For the current fiscal year to March next year, interest payable on government debt is estimated at R100 billion, or close to 10 percent of the government’s annual expenditure.

“Seeing what is happening globally and looking at our own growth rates, it’s a question of time before interest rates are raised in South Africa as well,” Khumalo explained.

“Right now we are using 10 percent of government expenditure to service debt. If rates increase, that obligation will increase as well.”

But asked whether the government could afford to allocate more than 10 percent of its revenue to service debt and whether increased debt obligation would not attract the unwanted attention of rating agencies, he said affordability was about how the market perceived a borrower.

“The fundamentals in terms of fiscal management and policy are in place.

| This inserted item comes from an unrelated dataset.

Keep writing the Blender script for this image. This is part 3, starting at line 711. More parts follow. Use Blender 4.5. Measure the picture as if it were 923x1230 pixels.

But we need to be realistic. Our biggest challenge is growth,” he said.

The FFC made its submission for the division of revenue for the 2015/16 fiscal year in Parliament yesterday.

The commission said the rising public debt levels could compromise the ability of the government to meet other expenditure needs.

But while it was concerned about South Africa’s vulnerability because of its debt exposure, the commission still recommended that the government borrow more.

South Africa’s public debt-to-GDP ratio increased from 23 percent in 2008 to over 40 percent in 2013, mainly because of infrastructure programmes before and beyond the 2010 World Cup. This ratio is expected to increase moderately over the next few years, as government deficits continue.

Khumalo said the jury was still out on whether to move beyond 40 percent as by current international standards, South Africa’s debt was still relatively small. There was a debate on whether 40 percent or 60 percent of GDP was reasonable.

But if South Africa continued borrowing to fund consumption as opposed to its developmental agenda, a problem would arise as future deficits would widen. Khumalo said that other options being explored to fund social spending were looking at tax elasticity and economic growth.

Mike Schüssler, the chief economist at economists.co.za, said with public debt at current levels, but more importantly the sluggish economic growth, it was “a done deal” that South Africa would suffer a rating downgrade or two this year.

“(The) government will be forced to borrow because it has already committed to spend… The tax losses that we had because of the mining strike will have to be made up for by borrowing,” Schüssler said.